Buvac next? Five assistant managers who made the grade

Daniel Storey

With Zeljko Buvac and Rui Faria both linked with the vacancy at Arsenal this summer, here are five assistant managers who stepped up effectively. And we mean really effectively…


Bill Struth (Glasgow Rangers)
A man born in 1875, whose name will probably be unfamiliar to many readers. But Struth’s incredible success and extraordinary longevity as Rangers manager merits his place in this list. Think Arsene Wenger lasted a long time? Add 12 years onto that.

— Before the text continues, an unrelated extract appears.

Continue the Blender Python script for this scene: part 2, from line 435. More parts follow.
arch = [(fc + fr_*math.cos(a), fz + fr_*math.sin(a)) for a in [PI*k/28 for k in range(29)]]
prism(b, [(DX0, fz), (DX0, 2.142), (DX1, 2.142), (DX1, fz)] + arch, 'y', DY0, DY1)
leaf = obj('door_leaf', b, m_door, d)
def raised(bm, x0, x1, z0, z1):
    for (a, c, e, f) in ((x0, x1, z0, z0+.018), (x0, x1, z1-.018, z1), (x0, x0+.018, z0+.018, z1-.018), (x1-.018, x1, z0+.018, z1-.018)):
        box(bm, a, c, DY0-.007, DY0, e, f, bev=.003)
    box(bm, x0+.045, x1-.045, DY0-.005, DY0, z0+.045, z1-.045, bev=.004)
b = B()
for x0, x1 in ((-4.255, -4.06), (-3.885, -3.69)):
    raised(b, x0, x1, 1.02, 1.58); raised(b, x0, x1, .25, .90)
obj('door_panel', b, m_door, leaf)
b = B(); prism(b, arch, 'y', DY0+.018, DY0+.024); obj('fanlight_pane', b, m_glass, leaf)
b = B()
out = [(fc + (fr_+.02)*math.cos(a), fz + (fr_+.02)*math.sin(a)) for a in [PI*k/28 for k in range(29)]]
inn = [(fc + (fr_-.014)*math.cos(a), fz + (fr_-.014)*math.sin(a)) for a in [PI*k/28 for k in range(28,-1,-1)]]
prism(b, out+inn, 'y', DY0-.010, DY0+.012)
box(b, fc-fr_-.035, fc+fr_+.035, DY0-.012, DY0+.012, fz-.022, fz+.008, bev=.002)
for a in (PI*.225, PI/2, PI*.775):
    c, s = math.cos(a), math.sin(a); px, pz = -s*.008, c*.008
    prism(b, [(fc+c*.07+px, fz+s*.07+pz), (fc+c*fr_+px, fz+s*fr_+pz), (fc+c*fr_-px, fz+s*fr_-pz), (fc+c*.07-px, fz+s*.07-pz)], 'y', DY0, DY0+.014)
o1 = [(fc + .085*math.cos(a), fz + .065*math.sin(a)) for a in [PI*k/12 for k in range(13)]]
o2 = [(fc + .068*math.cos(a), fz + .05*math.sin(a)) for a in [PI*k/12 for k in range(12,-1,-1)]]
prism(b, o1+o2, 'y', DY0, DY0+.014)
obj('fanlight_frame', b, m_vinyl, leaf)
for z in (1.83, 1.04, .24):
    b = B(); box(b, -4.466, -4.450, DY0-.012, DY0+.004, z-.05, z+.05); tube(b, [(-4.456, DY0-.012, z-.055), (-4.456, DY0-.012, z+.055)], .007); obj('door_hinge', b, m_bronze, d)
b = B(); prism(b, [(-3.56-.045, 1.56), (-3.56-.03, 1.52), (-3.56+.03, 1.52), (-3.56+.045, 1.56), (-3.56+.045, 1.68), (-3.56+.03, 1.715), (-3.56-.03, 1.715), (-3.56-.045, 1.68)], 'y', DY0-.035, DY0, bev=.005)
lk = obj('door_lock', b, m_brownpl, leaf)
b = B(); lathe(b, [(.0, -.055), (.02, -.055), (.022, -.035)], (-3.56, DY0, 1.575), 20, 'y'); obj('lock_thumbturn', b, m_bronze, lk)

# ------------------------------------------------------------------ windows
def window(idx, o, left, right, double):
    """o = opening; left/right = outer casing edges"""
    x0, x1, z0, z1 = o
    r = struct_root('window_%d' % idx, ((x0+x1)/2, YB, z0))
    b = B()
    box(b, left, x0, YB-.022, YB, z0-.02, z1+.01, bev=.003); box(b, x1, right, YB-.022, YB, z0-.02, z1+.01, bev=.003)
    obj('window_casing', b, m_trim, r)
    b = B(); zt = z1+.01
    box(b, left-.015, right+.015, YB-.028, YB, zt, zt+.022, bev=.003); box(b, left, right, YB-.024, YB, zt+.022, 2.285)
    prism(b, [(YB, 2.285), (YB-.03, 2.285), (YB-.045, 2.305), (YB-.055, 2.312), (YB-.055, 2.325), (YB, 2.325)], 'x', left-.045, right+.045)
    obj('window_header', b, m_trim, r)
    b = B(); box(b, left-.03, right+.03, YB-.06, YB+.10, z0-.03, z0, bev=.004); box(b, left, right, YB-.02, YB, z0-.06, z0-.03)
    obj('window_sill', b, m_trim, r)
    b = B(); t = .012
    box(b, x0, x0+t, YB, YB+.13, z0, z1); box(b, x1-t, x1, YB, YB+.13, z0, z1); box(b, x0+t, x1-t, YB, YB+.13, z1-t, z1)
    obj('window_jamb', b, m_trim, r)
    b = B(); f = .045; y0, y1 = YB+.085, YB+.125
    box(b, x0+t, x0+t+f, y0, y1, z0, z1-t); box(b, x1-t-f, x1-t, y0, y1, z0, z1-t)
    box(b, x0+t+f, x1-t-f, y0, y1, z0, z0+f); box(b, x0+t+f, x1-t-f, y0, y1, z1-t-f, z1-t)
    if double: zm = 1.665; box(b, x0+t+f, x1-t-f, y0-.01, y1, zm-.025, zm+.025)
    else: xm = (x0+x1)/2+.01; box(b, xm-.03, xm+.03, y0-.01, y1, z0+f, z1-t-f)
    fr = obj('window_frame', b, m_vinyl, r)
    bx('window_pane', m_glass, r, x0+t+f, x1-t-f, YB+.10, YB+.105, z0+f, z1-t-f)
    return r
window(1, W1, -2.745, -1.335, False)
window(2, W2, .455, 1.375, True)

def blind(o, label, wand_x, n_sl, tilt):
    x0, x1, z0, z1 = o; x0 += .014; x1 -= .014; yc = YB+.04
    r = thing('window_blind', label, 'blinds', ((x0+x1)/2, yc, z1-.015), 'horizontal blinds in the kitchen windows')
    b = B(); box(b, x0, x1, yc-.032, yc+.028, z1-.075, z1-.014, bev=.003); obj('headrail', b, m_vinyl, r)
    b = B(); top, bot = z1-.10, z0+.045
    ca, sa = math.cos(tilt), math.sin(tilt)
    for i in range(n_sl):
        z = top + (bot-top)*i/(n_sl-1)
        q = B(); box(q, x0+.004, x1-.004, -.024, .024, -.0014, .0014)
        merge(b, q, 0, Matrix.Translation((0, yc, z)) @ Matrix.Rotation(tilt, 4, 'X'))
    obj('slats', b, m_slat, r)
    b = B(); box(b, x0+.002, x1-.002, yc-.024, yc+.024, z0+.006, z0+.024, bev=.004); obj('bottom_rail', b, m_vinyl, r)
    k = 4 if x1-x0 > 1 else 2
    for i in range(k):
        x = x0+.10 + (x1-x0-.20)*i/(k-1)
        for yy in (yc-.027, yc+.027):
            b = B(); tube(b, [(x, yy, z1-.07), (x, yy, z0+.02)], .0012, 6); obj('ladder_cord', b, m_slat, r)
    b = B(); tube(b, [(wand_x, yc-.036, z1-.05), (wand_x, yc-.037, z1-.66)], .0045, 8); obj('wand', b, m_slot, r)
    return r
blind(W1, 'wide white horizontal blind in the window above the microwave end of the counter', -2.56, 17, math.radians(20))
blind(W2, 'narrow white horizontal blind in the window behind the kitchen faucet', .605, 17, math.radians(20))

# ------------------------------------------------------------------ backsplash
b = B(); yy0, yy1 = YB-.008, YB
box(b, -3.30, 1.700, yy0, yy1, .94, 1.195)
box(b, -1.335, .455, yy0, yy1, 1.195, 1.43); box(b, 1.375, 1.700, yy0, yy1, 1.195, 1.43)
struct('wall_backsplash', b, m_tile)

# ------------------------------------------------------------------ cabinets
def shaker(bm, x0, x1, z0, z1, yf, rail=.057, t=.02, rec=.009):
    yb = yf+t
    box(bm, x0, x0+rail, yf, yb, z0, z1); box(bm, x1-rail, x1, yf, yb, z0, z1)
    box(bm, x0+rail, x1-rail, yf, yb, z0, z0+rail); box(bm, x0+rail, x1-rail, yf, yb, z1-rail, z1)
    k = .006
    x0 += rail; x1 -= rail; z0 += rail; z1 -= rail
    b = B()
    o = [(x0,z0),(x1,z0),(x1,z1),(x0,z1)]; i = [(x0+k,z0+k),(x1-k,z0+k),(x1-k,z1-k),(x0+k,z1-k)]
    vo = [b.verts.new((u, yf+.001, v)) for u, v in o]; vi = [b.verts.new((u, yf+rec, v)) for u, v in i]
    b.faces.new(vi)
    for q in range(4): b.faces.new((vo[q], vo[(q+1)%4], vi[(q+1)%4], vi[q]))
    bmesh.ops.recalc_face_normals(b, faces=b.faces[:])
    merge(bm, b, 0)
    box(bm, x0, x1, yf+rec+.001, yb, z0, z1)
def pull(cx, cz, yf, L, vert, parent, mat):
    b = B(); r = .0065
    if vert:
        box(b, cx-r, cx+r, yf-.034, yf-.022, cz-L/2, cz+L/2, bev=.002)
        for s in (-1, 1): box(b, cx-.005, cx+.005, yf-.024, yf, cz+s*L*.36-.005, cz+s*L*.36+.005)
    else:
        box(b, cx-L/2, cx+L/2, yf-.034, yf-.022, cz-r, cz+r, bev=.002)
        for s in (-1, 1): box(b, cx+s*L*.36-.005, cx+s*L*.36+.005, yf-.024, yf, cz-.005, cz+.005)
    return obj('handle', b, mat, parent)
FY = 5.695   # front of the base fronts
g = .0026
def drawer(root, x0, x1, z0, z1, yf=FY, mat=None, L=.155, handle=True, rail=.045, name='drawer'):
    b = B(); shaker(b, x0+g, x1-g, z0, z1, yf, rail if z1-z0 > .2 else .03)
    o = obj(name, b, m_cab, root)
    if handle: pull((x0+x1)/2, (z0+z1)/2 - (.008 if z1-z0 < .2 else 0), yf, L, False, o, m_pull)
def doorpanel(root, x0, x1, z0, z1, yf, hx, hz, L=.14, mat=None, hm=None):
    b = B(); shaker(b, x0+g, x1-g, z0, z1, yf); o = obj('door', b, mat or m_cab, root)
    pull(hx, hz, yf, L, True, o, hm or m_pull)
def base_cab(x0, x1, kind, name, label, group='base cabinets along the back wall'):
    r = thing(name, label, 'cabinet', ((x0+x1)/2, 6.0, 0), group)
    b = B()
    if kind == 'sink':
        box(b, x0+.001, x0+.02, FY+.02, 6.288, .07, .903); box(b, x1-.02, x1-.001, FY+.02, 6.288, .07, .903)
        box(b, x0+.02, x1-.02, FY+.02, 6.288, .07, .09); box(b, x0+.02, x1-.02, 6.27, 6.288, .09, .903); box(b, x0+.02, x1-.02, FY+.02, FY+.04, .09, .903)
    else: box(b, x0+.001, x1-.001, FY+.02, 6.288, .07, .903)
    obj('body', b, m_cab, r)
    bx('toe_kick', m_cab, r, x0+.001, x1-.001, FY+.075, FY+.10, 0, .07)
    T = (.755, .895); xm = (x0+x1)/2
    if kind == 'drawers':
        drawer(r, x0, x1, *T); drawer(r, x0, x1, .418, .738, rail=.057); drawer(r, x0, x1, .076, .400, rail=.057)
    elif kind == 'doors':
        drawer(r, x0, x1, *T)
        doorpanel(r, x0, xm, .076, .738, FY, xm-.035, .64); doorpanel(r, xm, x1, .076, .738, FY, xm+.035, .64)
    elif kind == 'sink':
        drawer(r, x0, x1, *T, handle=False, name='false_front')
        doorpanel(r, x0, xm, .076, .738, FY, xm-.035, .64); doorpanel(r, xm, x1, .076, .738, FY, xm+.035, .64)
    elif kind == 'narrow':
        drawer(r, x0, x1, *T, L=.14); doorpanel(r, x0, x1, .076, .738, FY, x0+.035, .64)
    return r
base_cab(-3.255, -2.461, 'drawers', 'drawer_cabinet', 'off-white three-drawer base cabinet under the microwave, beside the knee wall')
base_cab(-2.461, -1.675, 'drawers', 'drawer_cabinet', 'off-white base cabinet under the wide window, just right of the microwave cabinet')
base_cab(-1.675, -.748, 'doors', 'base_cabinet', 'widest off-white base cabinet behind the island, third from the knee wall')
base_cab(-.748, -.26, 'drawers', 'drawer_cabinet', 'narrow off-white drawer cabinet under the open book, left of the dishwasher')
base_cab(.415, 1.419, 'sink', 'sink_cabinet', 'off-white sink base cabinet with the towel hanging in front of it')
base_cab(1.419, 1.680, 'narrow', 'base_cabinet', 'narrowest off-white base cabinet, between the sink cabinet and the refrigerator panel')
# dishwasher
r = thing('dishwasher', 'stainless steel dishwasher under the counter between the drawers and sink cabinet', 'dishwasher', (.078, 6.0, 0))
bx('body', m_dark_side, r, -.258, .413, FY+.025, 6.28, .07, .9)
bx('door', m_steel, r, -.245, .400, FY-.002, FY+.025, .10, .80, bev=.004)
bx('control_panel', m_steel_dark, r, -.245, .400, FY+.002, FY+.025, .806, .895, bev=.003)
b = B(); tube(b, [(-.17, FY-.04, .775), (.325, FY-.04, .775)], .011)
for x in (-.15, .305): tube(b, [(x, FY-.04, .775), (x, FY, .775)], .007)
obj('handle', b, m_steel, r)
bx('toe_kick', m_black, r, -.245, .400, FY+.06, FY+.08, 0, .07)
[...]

Struth was not a footballer, working as a stonemason before helping to train Hearts players on a part-time basis at the age of 25. He moved to Glasgow to do the same in Clyde at the age of 33, before moving to Rangers in 1914. Six years later, at the age of 45 and after manager William Wilton passed away, Struth stepped up.

His reign would last 34 years, and was filled with success. Struth lifted 30 trophies in all, including 18 league titles. That’s particularly impressive given that seven years of that period was lost to World War II.


Bob Paisley (Liverpool)
You should purchase and read Ian Herbert’s excellent book on Paisley, Quiet Genius, but for now a few paragraphs will have to suffice to describe arguably the greatest British manager of all time.

Paisley spent almost 50 years at Liverpool, the most famous product of the club’s boot room culture that created a conveyor belt of talent. Starting as a player in 1939, he eventually became the club physiotherapist before taking an assistant manager role as part of the team that supported Bill Shankly in 1959.

When Shankly eventually retired in 1974, Paisley had to be convinced that he was the best man for the job. It’s fair to say he had the tools: Liverpool won 20 trophies in his nine years in charge, including six league titles, three European Cups and the UEFA Cup. Like Brian Clough, the FA Cup evaded him.


Aime Jacquet (France)
Jacquet was appointed as caretaker manager of France after Gerard Houllier’s departure, but he had previously worked as his assistant. He eventually earned the job on a full-time basis after some impressive friendly results, but lost goodwill through his preferred pragmatic style.

A run to the semi-finals of Euro ’96 saved him, but France were hardly spectacular at the tournament. By 1997, supporters were chanting for Jacquet’s sacking and the country’s media agreed with them. With France hosting the World Cup the following year, they wanted inspiration.

You know what happened next. France’s defensive resilience was the backbone to their tournament success. They relied on the individual brilliance of Zinedine Zidane and Thierry Henry, but never before had a country won the World Cup with their top scorer scoring as few as three goals. France kept five clean sheets in their seven matches, including three of their four knockout games.

As if proving that he had made his point, Jacquet promptly left his job and never managed again.


Jose Mourinho (Various)
“I say it because, more than because he is my assistant, he is my friend,” said Mourinho when Rui Faria was linked with the Arsenal job. “If my friend one day has the possibility of a big job, I would help him to pack and carry the bags and to wish him luck. I met him when he was a kid at university and we worked together for 18 years. He is a big friend more than an assistant. If one day the moment arrives I would be very happy.”

You can see Mourinho’s point, given that one of the best coaches in the world went through the same process as Faria. Mourinho started his coaching career as a youth coach at Vitoria de Setubal, before becoming assistant manager of Estrela de Amadora. When he left to become an interpreter for Bobby Robson at Sporting, it was clear that Mourinho made the move to learn from the great manager and improve his own prospects. Roles as assistant at both Porto and Benfica would come before he finally got his senior chance.


Roberto di Matteo (Chelsea)
A list of managers to have won fewer European Cups than Di Matteo: Jurgen Klopp, Arsene Wenger, Diego Simeone, Massimiliano Allegri, Bobby Robson, Bill Shankly.

You can’t even argue that Di Matteo was simply in the right place at the right time to achieve something so baffling. He had enjoyed spells as a manager at MK Dons and West Brom, with varying degrees of success, but was appointed as assistant to Andre Villas-Boas at Stamford Bridge in June 2011. When Villas-Boas was sacked in March 2012, Chelsea trailed Napoli 3-1 after the first leg of their last-16 Champions League tie.

And then the magic happened. Chelsea stormed back in the second leg before eliminating a decent Benfica side in the quarters. If Di Matteo relied upon a season’s worth of luck in the two legs of the semi-final against Barcelona, the trick was repeated against Bayern Munich in the Allianz Arena.

Di Matteo’s last assignment was a truly miserable spell at Aston Villa. He just isn’t a good football manager, is he?